伊調馨が全日本レスリング欠場で五輪V5完全消滅

 日本レスリング協会は11月30日、全日本選手権(12月19~22日、駒沢体育館)の出場選手を発表し、女子の伊調馨(35)=ALSOK=は東京五輪代表が決まっていない50キロ級にも68キロ級にもエントリーせず、前人未到の五輪5連覇の可能性が完全に消滅した。伊調は57キロ級で2020年東京五輪を目指したが、川井梨紗子(25)=ジャパンビバレッジ=が代表に決定。

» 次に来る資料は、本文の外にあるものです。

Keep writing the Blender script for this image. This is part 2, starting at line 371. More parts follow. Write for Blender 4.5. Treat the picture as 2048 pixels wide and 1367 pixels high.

代表が決まっていない他の階級で五輪に出場するには全日本優勝が必須だった。
7月6日に行われた「世界選手権代表選考プレーオフ」で敗れた伊調(左)(写真:YUTAKA/アフロスポーツ)
 伊調は2016年リオデジャネイロ五輪後は休養し、昨年10月に公式戦に復帰。五輪5連覇を目指したが、今年7月、川井梨に敗れて五輪予選を兼ねた世界選手権への出場を逃した。川井梨は世界選手権で優勝し、五輪代表に決定。1つ上の62キロ級でも川井梨の妹の友香子(22)=至学館大=が五輪代表となったため、まだ代表が決まっていない50キロ級か68キロで全日本に出場して優勝した上で、プレーオフやアジア予選を勝ち抜くしか五輪への道は残されていなかった。

 伊調が練習拠点とする日体大レスリング部の関係者によると、今年7月に世界選手権代表決定プレーオフで川井梨に敗れて以降は、自身の練習は軽く行う程度。学生たちの指導に当たっていたという。

 世界選手権後に「今後のことは決めていませんが、選手・指導者としてレスリングの発展に力を尽くしていきたい」との声明を発表。所属のALSOKは「世界選手権後のコメントから変更はない」としていることから、このまま第一線から退く可能性も否定できない。